"Nadie hace nada por nada". Ese es un refrán que escuchamos a menudo, sobre todo en un medio como el periodístico, en el que constantemente tenemos que cubrir noticias sobre coimas, componendas, pactos en las sombras y pagos por debajo de la mesa.
En ese precepto se basan los avaros, los ventajosos y los mal pensados, que son de la tesis de que hay que exprimir a cualquiera que se les presente con alguna necesidad urgente. Cuando uno los cuestiona sobre su actitud, contestan con frases como esta: "Yo lo hago porque todo el mundo lo hace".
Pero eso no es cierto. En todo el mundo (hasta en Panamá) podemos encontrar aún a personas que ayudan a los demás sin esperar nada a cambio, ya sea un préstamo monetario, un hombro para llorar o un simple gesto de amabilidad.
Algunos de estos espléndidos son religiosos, otros misioneros, otros filántropos, y otros gente como usted y como yo.
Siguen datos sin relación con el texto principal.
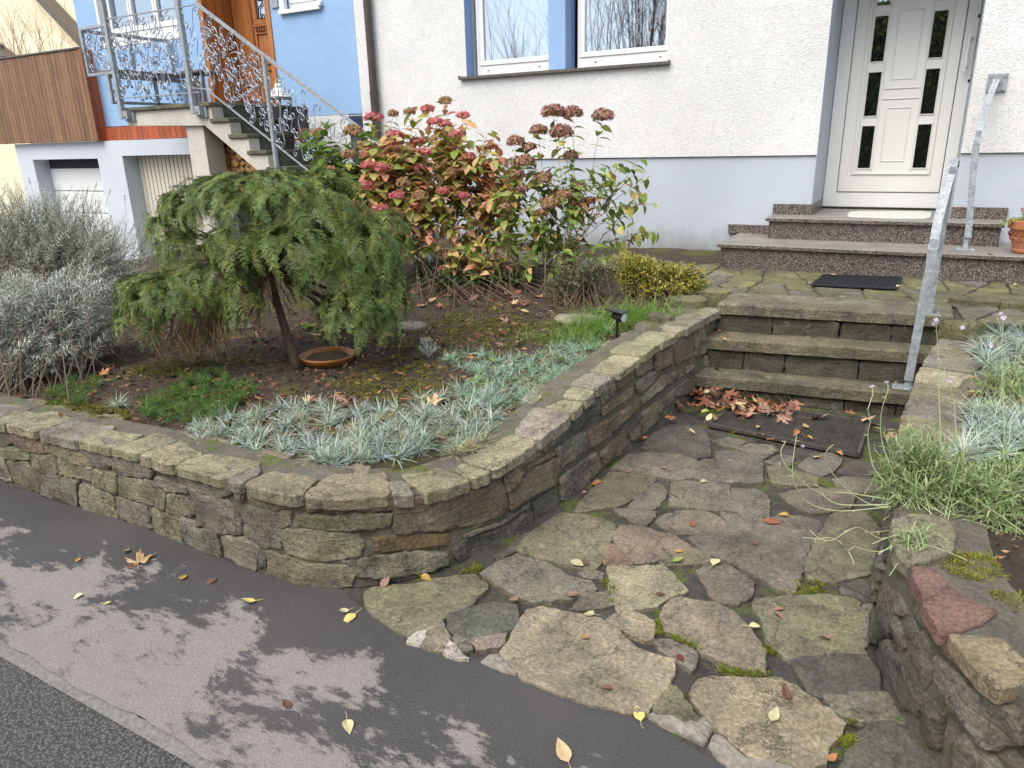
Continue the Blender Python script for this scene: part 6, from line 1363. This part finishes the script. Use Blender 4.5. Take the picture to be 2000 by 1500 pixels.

Personas comunes y corrientes, que cuando se topan con alguien que está en problemas y necesita ayuda, siempre están dispuestos a extenderle la mano.
Pocos entienden que la ayuda desinteresada no es realmente una práctica exclusiva de las hermanas de la orden de la Madre Teresa de Calcuta, o del "más pendejo".
Cuando lo pensemos bien, nos daremos cuenta de que realmente es una inversión, ya que cuando ayudamos a otra persona en dificultades, sabremos encontrar en esa misma persona a una mano amiga para el momento futuro en que nosotros mismos estemos en dificultades.
Y créanme, todos vamos a tener momentos malos. Porque todo lo que sube, tiene que bajar.
Pero más rápido sube el que más amigos tiene. El que siempre se quiere aprovechar de los demás, se queda solo en el hoyo cuando le cae la podrida.